• Exercise:
Only lines with the word "finishes" are needed; collect each of them from the listing below.

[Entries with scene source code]

:::

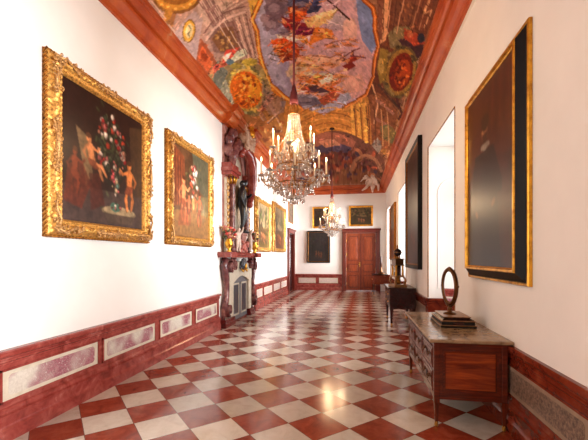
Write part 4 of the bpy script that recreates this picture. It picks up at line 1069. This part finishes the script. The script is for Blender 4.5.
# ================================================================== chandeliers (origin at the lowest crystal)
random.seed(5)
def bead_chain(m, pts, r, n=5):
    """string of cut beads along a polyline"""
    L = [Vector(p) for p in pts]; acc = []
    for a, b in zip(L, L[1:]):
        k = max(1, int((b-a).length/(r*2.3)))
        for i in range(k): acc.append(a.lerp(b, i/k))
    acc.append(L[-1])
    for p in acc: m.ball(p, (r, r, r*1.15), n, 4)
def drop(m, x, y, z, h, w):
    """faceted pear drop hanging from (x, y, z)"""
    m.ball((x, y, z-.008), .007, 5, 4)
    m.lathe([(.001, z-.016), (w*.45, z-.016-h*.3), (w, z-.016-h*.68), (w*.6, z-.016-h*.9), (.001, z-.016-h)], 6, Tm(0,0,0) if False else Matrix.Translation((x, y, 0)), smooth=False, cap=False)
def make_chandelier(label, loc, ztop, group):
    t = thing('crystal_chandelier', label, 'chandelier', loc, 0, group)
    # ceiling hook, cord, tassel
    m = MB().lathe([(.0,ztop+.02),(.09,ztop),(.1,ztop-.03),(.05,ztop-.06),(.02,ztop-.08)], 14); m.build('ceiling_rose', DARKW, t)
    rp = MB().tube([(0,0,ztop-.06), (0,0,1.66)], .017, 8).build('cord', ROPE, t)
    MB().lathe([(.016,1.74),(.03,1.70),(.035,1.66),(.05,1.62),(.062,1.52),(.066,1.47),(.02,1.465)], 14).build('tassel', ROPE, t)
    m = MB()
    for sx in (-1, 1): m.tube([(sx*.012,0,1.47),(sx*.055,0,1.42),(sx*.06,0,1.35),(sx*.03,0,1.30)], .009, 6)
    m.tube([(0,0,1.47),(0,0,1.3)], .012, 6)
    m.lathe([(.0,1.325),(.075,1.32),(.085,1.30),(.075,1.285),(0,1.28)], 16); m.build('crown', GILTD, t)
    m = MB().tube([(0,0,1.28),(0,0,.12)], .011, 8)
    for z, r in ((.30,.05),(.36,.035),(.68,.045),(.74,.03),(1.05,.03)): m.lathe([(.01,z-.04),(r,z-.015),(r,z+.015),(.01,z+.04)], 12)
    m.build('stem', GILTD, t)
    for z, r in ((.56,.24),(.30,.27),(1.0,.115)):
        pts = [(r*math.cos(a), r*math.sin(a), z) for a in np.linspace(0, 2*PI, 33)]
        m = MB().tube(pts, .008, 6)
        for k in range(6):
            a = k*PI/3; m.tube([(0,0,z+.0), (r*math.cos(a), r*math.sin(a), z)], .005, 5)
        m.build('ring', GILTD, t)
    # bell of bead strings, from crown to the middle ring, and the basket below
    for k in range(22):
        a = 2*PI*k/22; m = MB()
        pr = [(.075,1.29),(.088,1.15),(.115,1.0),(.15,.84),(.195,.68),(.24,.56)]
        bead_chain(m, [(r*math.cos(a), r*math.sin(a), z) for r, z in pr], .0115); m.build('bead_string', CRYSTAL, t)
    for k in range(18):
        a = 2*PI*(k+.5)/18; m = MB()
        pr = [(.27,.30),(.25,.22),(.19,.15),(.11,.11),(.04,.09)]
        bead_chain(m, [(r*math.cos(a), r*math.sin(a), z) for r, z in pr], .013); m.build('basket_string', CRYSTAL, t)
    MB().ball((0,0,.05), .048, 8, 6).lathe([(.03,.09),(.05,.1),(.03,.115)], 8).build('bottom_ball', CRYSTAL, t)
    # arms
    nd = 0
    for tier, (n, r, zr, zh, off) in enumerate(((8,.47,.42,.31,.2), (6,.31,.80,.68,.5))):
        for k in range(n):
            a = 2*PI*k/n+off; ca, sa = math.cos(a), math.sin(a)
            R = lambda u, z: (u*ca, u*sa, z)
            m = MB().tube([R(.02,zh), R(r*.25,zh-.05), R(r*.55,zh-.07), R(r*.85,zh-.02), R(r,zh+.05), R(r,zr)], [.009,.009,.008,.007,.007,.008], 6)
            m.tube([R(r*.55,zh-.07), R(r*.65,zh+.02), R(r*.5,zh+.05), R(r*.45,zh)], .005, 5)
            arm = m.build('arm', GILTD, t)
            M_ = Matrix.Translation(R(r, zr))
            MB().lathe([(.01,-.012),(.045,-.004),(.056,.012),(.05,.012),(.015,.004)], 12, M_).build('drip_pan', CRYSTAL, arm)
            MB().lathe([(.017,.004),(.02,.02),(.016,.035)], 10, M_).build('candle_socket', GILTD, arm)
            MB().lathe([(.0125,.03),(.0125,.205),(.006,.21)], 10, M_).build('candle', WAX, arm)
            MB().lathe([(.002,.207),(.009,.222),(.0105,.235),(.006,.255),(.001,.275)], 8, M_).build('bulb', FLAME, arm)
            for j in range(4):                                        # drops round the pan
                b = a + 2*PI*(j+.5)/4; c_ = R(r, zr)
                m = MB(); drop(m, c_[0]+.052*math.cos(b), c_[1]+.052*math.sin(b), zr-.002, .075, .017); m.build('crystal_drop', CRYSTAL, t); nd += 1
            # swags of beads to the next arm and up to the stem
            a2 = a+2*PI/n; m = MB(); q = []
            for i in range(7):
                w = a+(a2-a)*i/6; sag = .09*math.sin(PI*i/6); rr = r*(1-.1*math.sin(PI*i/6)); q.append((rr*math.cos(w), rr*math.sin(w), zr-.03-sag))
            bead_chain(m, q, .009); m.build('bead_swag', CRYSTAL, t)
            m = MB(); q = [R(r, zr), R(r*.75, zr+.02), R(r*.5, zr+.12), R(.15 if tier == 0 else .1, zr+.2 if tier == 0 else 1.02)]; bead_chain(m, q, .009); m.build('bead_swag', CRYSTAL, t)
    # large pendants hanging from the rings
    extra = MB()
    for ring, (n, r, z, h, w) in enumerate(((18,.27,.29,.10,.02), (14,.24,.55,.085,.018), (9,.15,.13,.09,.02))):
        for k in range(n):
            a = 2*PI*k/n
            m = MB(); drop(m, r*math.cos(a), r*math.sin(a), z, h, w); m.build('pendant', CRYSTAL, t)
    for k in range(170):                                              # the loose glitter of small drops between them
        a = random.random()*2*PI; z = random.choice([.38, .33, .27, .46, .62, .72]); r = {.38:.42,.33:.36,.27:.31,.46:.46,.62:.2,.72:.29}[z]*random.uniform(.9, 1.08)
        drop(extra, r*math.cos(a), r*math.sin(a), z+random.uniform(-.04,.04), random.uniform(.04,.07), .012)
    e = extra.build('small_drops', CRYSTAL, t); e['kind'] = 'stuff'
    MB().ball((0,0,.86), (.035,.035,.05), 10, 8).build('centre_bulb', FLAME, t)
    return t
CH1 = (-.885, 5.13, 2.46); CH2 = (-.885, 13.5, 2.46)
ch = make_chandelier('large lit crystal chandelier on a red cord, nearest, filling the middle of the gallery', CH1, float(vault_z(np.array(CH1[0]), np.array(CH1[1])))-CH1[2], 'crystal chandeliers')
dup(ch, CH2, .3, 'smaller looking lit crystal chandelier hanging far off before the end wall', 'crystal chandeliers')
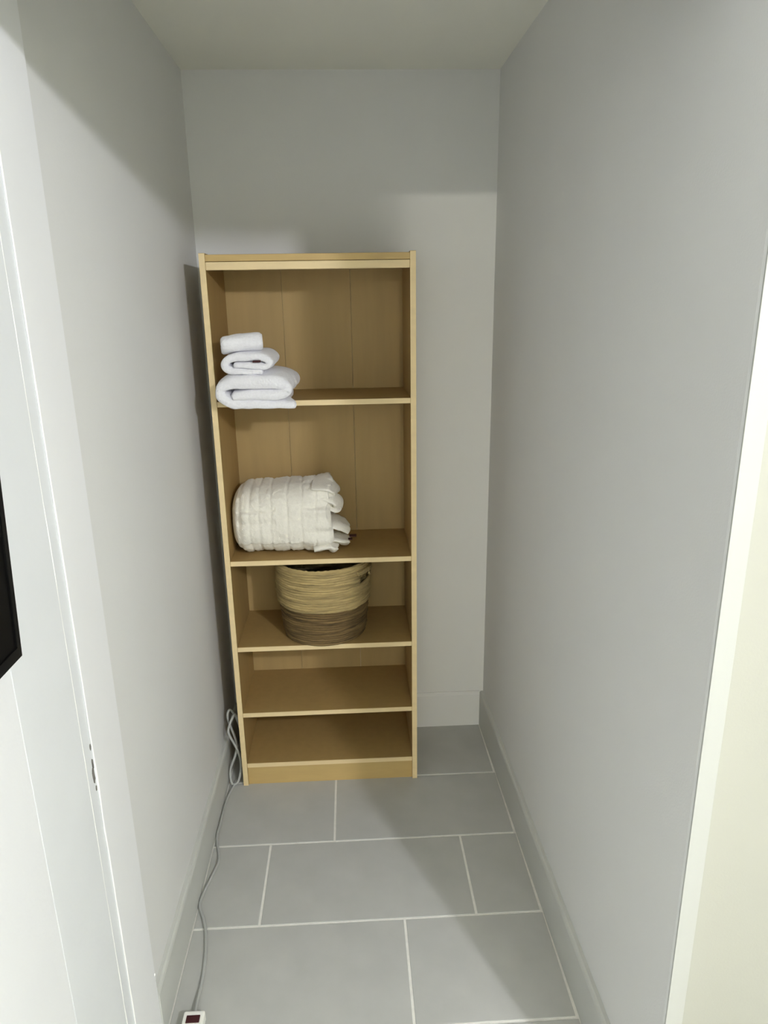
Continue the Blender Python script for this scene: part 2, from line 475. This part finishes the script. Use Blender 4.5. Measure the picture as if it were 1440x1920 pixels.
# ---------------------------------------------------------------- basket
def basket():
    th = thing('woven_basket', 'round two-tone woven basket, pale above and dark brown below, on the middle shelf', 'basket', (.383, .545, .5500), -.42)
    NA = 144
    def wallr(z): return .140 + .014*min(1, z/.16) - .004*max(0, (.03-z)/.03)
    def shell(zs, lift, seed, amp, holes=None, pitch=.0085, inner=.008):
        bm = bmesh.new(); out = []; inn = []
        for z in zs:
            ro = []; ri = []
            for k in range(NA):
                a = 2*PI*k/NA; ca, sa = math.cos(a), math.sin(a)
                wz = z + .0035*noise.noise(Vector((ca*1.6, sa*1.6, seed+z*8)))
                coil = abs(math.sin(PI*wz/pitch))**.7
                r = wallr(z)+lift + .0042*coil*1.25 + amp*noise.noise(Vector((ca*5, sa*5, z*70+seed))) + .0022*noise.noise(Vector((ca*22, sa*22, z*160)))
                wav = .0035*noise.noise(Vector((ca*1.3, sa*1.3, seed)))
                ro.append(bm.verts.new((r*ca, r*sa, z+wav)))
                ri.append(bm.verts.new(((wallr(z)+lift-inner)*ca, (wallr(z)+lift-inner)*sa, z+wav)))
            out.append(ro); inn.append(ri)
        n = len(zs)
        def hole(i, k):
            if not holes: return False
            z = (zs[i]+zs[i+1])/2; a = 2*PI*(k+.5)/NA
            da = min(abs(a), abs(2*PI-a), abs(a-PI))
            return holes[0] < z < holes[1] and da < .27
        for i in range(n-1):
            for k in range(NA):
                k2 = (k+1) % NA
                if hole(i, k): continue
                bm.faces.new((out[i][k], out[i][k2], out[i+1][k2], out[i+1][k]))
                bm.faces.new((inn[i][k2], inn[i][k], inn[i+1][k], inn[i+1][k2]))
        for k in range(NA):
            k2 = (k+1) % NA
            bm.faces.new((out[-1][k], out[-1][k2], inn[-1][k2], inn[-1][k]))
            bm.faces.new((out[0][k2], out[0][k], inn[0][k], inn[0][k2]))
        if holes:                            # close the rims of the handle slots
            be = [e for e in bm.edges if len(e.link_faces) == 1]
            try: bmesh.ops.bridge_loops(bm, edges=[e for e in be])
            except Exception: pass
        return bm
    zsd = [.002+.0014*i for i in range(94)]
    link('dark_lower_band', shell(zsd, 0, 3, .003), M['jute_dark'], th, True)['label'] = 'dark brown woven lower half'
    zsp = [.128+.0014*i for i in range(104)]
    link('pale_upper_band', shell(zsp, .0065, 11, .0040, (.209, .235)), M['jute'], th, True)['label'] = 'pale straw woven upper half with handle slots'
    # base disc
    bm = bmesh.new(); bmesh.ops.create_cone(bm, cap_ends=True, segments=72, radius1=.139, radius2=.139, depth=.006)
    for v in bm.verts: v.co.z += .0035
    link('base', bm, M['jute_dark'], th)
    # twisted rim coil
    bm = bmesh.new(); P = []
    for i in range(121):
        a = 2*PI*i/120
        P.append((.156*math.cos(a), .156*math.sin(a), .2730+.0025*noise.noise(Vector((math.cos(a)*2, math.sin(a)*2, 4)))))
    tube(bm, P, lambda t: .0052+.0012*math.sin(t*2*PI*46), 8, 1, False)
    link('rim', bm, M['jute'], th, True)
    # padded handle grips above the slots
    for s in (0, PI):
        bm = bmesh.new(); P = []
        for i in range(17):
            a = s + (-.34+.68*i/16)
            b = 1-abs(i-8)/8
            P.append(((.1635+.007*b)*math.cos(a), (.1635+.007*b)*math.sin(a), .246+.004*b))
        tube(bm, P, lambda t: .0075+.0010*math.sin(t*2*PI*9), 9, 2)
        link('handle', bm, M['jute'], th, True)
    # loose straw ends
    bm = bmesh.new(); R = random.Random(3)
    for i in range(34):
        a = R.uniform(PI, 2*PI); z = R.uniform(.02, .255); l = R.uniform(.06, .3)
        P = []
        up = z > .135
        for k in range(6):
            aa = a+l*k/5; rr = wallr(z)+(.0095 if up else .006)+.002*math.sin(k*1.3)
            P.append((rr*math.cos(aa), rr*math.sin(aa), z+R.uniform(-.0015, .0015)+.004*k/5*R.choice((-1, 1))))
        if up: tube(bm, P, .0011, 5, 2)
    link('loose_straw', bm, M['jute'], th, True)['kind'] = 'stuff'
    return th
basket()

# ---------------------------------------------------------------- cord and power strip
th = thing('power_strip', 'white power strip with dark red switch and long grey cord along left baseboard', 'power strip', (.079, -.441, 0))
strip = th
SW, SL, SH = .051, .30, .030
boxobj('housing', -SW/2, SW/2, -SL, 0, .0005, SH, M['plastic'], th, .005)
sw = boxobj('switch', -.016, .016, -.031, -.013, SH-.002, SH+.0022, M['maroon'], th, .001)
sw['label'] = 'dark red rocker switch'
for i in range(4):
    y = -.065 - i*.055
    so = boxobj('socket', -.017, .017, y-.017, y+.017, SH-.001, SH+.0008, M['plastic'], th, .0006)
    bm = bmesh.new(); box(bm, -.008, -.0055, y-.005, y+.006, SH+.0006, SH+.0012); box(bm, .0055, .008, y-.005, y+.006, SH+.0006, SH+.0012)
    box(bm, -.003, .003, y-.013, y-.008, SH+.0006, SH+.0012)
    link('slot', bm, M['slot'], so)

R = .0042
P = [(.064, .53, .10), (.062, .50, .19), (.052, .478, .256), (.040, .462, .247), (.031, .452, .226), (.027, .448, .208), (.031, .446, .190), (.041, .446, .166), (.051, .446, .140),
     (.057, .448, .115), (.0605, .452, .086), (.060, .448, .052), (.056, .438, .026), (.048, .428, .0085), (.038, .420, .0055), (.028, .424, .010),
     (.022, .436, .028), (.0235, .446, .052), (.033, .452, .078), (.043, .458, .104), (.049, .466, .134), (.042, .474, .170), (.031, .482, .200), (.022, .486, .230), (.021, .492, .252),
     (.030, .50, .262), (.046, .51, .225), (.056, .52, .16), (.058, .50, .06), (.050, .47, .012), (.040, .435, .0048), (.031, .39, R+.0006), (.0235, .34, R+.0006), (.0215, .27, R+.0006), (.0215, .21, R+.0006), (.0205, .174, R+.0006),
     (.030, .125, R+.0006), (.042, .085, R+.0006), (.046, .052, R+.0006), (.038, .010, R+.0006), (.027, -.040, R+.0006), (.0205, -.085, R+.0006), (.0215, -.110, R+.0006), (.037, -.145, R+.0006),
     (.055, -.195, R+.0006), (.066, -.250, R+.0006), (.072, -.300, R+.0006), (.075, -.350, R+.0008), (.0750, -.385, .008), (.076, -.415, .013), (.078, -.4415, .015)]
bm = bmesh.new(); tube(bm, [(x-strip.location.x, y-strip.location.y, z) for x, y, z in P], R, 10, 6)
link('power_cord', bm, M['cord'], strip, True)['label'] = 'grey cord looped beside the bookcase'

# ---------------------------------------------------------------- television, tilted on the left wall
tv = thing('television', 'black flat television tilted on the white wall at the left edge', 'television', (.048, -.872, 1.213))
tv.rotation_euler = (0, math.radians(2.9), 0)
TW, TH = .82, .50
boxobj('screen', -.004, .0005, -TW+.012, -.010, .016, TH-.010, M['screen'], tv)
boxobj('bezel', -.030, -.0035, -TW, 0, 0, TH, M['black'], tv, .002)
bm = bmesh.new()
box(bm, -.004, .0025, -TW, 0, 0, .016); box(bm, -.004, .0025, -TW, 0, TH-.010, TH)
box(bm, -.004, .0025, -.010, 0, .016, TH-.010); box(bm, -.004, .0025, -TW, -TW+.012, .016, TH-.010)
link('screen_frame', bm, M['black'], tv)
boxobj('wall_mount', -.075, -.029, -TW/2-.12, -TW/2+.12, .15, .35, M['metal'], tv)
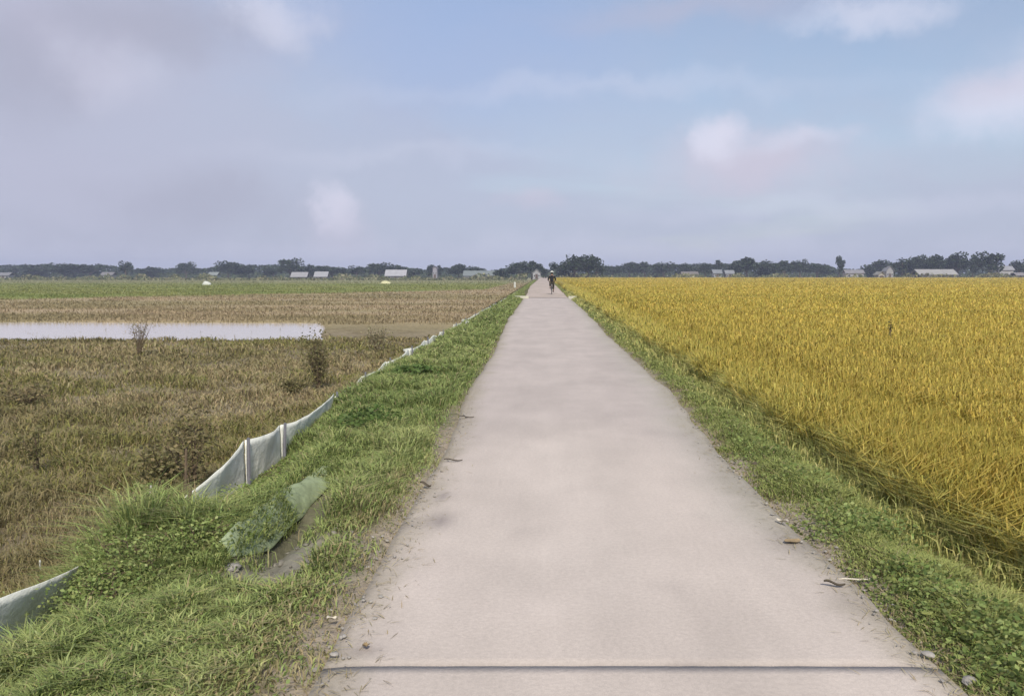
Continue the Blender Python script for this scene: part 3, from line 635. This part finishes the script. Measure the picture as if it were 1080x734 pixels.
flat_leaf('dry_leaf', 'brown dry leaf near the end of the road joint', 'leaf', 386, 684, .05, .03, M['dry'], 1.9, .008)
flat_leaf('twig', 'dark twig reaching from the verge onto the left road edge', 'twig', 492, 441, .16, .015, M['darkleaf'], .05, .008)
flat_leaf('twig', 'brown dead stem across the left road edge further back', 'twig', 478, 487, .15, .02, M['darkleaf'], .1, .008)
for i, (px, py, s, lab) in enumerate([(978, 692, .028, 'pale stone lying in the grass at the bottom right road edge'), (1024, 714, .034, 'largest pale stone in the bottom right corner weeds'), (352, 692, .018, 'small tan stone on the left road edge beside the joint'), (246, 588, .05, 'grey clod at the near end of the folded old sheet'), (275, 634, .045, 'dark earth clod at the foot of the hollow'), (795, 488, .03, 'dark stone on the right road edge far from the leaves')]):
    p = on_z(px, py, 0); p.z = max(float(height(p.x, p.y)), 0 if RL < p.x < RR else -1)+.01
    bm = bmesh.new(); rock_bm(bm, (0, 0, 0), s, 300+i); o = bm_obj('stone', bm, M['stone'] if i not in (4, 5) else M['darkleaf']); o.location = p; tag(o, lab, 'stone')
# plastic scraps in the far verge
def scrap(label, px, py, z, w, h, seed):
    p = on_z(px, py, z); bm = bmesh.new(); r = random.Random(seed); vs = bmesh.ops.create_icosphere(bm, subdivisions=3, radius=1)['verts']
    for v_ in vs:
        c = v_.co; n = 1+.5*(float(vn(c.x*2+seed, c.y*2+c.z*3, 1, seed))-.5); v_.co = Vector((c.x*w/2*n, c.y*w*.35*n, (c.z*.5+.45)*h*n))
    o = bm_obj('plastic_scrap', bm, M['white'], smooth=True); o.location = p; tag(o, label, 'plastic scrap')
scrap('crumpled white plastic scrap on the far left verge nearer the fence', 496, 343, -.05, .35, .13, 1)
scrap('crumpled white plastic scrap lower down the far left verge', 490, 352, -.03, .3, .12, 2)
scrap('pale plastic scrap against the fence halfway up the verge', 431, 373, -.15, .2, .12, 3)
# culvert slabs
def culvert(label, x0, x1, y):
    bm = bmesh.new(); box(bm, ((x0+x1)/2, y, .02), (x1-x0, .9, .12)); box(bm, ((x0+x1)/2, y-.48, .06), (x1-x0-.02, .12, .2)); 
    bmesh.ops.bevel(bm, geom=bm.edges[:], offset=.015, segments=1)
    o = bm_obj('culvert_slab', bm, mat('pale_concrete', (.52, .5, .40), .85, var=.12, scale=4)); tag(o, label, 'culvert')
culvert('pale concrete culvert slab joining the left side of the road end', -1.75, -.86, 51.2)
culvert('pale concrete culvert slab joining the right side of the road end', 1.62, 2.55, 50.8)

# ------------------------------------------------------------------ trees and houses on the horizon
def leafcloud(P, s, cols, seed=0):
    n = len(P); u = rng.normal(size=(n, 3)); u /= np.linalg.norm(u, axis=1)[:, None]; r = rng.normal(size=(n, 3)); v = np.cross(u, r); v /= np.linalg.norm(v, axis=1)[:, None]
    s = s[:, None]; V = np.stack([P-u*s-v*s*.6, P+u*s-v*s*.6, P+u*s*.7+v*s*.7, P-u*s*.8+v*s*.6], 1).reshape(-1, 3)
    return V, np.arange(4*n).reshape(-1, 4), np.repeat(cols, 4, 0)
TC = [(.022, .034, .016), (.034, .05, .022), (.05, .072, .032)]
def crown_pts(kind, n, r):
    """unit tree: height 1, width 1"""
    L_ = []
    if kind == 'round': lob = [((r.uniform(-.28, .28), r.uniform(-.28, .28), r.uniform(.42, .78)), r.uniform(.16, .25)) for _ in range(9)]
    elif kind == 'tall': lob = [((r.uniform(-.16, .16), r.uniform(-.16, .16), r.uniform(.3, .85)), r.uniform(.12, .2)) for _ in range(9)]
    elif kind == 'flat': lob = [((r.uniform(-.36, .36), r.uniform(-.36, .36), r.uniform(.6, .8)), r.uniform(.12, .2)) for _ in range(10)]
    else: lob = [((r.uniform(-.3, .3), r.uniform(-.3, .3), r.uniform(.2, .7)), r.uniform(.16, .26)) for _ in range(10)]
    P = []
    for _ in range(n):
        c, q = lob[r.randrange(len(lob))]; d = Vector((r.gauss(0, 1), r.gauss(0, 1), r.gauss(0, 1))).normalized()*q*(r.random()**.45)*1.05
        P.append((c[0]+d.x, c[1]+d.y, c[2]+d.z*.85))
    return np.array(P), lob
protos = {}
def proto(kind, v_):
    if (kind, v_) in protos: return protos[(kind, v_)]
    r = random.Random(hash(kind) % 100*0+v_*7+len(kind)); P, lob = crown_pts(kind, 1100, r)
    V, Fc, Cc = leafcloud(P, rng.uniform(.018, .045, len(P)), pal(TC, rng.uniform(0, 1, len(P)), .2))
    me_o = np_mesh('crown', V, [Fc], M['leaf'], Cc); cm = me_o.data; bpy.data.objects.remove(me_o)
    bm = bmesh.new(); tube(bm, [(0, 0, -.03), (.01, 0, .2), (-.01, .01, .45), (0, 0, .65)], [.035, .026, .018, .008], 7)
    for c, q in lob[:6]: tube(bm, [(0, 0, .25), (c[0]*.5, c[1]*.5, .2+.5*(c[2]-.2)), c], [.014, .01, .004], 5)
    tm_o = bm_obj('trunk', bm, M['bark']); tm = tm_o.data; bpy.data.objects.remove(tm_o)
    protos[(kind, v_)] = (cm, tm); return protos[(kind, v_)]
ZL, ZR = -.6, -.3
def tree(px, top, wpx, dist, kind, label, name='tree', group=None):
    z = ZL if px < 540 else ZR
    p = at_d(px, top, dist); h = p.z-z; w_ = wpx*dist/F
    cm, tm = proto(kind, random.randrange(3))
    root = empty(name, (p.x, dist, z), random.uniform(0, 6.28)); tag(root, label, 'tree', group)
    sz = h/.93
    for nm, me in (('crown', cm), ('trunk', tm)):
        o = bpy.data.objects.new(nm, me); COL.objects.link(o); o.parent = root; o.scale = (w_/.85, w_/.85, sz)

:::

• Solution for this exercise:
Write part 4 of the bpy script that recreates this picture. It picks up at line 1069. This part finishes the script. The script is for Blender 4.5.
Continue the Blender Python script for this scene: part 2, from line 475. This part finishes the script. Use Blender 4.5. Measure the picture as if it were 1440x1920 pixels.
Continue the Blender Python script for this scene: part 3, from line 635. This part finishes the script. Measure the picture as if it were 1080x734 pixels.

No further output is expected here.